Türkiye’nin yeniden yapılanma döneminde milli kültürü yansıtan bir sanat anlayışının oluşması adına önemli adımlar atılmıştı. İşte o günlerde Atatürk sanatın Türk milleti için önemini şu veciz sözleri ile ifade etmiştir: “Güzel sanatlarda muvaffak olmak, bütün inkılaplarda başarıya ulaşmak demektir. Güzel sanatlarda muvaffak olamayan milletler ne yazık ki medeniyet alanında yüksek insanlık sıfatıyla yer almaktan ilelebet mahrum kalacaklardır.” Öncelikle sanatın her alanında bilgi sahibi olan, askeri dehasını ve devlet adamı olma yeteneğini daima sanatsal estetik ve nezaketle buluşturmayı bilen, her şeyi ile milletinin içinde yaşamış, ulusunun türkülerini insanıyla birlikte söylemiş, birlikte zeybek oynamış, “Sanatçı el öpmez, sanatçının eli öpülür” diyen bu alçakgönüllülük sultanını rahmetle anıyorum.  Bu satırları yazarken Aşık Mahsuni’nin dediği gibi, “Bir daha çık gel Samsun’dan, sarı saçlı, mavi gözlü, nerde, nerdesin dost” demek geliyor içimden. Yine Atatürk’e dönersek; “Sanat güzelin ifadesidir” diyen Gazi, sanatın bir çok alanda gelişmesini önemsiyor. Tiyatro, opera, bale, edebiyat, heykeltıraşlık, mimari, resim ve müzik olmak üzere Türkiye Büyük Millet Meclisi’ndeki konuşmalarında, Çankaya Köşkü’ndeki halka hizmet ile ilgili fikirlerin tartışıldığı bir nevi akademik platform olan sofrasında da sanatçılarla yaptığı sohbet ve tartışmalarda daima sanatın gereklilik ve önemini vurguluyordu. Ulu Önder Atatürk,  “Sanat güzelin ve güzelliğin ifadesidir”  derken, “bu anlatım sözle olursa şiir, ezgi ile olursa müzik, resim ile olursa ressamlık, oyma ile olursa heykeltıraşlık, bina ile olursa mimarlık olur” tanımlamasıyla özetliyordu düşüncelerini.

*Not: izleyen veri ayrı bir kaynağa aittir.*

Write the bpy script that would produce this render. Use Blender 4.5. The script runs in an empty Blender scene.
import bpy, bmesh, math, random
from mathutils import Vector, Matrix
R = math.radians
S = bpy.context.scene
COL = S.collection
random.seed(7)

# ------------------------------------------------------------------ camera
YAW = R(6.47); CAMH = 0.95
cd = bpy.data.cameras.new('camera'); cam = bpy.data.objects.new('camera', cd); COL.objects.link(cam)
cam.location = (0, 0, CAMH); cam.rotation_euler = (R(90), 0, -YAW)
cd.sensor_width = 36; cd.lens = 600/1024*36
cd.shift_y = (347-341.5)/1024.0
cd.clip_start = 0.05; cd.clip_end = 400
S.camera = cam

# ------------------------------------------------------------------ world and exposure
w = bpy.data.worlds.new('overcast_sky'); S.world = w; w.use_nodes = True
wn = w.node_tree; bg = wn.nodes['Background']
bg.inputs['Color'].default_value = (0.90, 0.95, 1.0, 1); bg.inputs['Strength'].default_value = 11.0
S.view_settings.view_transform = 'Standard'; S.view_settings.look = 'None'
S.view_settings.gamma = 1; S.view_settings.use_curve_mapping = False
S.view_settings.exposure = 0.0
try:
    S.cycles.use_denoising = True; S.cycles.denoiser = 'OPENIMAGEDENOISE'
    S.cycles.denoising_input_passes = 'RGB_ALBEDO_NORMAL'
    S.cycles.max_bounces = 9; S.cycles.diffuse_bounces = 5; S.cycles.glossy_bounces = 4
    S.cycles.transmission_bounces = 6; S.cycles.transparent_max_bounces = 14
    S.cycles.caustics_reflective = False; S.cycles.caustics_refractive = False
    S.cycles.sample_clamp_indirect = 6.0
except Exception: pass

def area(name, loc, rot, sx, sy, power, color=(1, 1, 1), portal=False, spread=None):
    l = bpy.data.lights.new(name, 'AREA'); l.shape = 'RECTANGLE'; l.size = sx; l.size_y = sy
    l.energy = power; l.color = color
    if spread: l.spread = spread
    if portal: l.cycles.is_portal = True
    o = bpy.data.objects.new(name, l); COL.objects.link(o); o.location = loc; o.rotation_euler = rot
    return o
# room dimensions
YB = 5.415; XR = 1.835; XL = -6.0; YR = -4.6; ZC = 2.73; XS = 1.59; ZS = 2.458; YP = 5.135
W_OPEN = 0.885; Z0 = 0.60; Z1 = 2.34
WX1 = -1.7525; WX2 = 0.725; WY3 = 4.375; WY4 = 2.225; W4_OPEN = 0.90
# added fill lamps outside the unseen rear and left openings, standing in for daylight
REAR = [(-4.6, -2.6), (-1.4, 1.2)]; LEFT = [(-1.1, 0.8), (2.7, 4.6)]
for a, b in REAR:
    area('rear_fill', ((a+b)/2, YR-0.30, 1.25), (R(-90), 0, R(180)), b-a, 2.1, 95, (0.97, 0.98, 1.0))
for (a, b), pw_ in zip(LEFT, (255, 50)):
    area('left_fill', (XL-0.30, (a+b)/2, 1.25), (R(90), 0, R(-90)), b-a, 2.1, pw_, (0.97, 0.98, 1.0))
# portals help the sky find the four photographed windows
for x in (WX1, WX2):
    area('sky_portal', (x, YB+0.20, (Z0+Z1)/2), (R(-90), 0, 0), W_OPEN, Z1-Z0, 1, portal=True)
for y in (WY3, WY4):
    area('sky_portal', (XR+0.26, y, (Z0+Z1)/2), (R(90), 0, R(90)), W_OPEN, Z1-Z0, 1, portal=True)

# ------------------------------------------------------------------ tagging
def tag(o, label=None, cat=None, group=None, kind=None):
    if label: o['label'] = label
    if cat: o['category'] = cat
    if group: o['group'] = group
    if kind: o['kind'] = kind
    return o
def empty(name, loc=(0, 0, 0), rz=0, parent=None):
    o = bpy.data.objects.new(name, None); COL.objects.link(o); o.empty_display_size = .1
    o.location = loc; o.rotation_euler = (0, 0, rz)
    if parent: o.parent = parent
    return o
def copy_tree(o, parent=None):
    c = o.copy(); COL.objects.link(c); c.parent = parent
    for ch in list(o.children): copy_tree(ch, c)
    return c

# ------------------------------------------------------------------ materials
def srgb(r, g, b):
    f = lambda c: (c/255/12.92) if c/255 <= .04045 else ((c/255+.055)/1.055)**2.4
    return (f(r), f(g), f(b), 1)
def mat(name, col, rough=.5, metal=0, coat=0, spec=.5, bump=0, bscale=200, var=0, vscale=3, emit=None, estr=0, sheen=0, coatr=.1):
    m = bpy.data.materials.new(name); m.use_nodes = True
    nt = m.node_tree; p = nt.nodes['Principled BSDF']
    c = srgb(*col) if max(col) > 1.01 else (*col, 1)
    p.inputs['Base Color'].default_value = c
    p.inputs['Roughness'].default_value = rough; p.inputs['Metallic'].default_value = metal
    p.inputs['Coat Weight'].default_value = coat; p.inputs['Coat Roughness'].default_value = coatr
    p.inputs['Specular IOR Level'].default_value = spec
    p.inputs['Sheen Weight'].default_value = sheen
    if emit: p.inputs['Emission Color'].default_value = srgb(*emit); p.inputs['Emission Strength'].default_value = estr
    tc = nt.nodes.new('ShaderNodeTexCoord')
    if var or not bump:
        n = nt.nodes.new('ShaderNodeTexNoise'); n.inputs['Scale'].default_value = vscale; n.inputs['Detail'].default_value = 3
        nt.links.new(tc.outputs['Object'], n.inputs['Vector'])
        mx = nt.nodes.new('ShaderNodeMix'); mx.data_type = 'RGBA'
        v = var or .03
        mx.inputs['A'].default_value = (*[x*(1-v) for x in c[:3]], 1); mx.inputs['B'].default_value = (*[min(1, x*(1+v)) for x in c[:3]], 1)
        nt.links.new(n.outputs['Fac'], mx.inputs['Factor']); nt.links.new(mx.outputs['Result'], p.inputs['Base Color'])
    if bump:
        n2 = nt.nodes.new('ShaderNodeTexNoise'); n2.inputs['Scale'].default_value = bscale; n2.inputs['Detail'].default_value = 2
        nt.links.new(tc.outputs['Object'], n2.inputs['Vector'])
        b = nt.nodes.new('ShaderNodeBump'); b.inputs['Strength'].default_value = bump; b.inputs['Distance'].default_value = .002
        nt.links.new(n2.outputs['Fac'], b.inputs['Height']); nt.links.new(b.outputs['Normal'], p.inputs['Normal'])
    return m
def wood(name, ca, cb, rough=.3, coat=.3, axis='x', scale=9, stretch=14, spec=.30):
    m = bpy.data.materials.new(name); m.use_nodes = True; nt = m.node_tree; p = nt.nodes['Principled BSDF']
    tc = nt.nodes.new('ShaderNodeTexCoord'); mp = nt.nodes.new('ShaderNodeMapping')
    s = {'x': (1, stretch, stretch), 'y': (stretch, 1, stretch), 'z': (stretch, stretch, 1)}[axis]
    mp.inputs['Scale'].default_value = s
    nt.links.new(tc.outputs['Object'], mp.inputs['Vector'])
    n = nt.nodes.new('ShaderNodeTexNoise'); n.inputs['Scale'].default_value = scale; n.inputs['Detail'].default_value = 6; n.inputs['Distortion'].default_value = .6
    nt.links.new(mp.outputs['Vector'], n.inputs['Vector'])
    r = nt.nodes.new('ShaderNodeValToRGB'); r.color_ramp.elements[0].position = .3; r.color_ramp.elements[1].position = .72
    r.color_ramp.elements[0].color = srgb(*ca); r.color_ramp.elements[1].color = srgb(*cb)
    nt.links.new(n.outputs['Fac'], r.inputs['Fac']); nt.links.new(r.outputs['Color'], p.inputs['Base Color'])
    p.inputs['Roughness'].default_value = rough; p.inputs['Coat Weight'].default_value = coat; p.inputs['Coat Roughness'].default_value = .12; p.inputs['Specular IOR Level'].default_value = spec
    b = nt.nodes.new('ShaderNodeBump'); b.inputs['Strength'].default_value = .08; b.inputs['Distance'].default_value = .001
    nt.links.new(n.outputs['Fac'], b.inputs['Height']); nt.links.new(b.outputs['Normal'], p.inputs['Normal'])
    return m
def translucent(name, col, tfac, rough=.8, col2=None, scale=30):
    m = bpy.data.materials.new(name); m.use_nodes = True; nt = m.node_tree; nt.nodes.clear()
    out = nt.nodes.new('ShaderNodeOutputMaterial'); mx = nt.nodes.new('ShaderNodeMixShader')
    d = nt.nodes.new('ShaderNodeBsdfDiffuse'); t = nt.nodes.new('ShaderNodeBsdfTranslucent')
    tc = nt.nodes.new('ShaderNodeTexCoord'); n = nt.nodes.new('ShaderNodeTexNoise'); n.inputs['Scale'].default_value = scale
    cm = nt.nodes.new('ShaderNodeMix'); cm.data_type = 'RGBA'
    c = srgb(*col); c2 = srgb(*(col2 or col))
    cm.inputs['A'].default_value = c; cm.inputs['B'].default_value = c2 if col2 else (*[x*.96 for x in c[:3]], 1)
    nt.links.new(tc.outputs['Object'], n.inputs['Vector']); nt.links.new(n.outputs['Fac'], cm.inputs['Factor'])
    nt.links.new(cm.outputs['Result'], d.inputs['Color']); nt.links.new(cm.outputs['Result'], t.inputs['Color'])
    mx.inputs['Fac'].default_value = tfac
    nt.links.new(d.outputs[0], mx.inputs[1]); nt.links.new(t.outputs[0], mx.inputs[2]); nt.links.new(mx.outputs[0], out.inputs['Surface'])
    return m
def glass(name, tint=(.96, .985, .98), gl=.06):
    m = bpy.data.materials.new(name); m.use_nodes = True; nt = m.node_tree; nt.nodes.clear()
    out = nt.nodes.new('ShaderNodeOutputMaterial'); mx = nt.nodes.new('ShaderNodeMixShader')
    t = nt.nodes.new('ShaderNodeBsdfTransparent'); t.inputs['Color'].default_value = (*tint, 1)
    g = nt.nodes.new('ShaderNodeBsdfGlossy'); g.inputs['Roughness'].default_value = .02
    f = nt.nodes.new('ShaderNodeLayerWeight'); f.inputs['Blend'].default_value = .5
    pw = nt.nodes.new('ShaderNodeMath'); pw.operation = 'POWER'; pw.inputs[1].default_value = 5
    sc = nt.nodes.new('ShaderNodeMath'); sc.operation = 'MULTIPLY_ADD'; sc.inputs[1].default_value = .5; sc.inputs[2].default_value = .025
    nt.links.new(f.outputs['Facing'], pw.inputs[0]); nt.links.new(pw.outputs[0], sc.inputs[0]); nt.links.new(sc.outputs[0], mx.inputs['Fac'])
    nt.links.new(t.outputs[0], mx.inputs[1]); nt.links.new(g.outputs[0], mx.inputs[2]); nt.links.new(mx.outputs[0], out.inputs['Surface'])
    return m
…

Cumhuriyet döneminde Türk ressamlarının Cumhuriyet ve inkılapları resmetmelerini sağlayarak milli birliğin sanat alanına yansımasını sağlamış, istiklal harbinden günümüze tarihin önce resimlenerek, sonra edebi anlamda romanlaştırılarak yazılmasına ve bugünün gençliğine taşınmasına öncülük etmiştir. Türkiye’nin modern bir mimarisi olması için Almanya’dan şehir planlamacıları ve mimarlar getirtmiş, mimarinin gelişmesine katkıda bulunmuştur. Özellikle heykel, anıt ve büst dikilmesine başlanması, onun getirdiği yeniliklerden biridir. Bu sayede günümüz resim ve heykeli önemli ölçüde gelişme kaydetmiştir. Katıldığı ortamlarda okunan türkülere eşlik eden Atatürk, bazı Rumeli türkülerinin de kendi sesinden notaya aktarılmasını ve repertuarlara kazandırılmasını sağlamıştır. Sofya’da askeri ataşe iken çok sesli müziğe de ilgi duyan Gazi, cumhuriyet döneminin ilk Türk operası olan “Özsoy” operasının hazırlanması için Adnan Saygun’u görevlendirmiştir.  Cemal Reşit Rey’e ilk konservatuvarı kurduran, Osmanlı’dan kalma Sanayi-i Nefise’yi imar ettirerek Güzel Sanatlar fakültesi haline getirten Atatürk, Çankaya Köşkü’nde kendisini ziyaret eden ve elini öpmek isteyen tiyatro sanatçılarına dönerek,  “Hayır, sanatkar el öpmez, sanatkarın eli öpülür” sözleriyle sanata ve sanatkara verdiği önemi her seferinde taçlandırmıştır.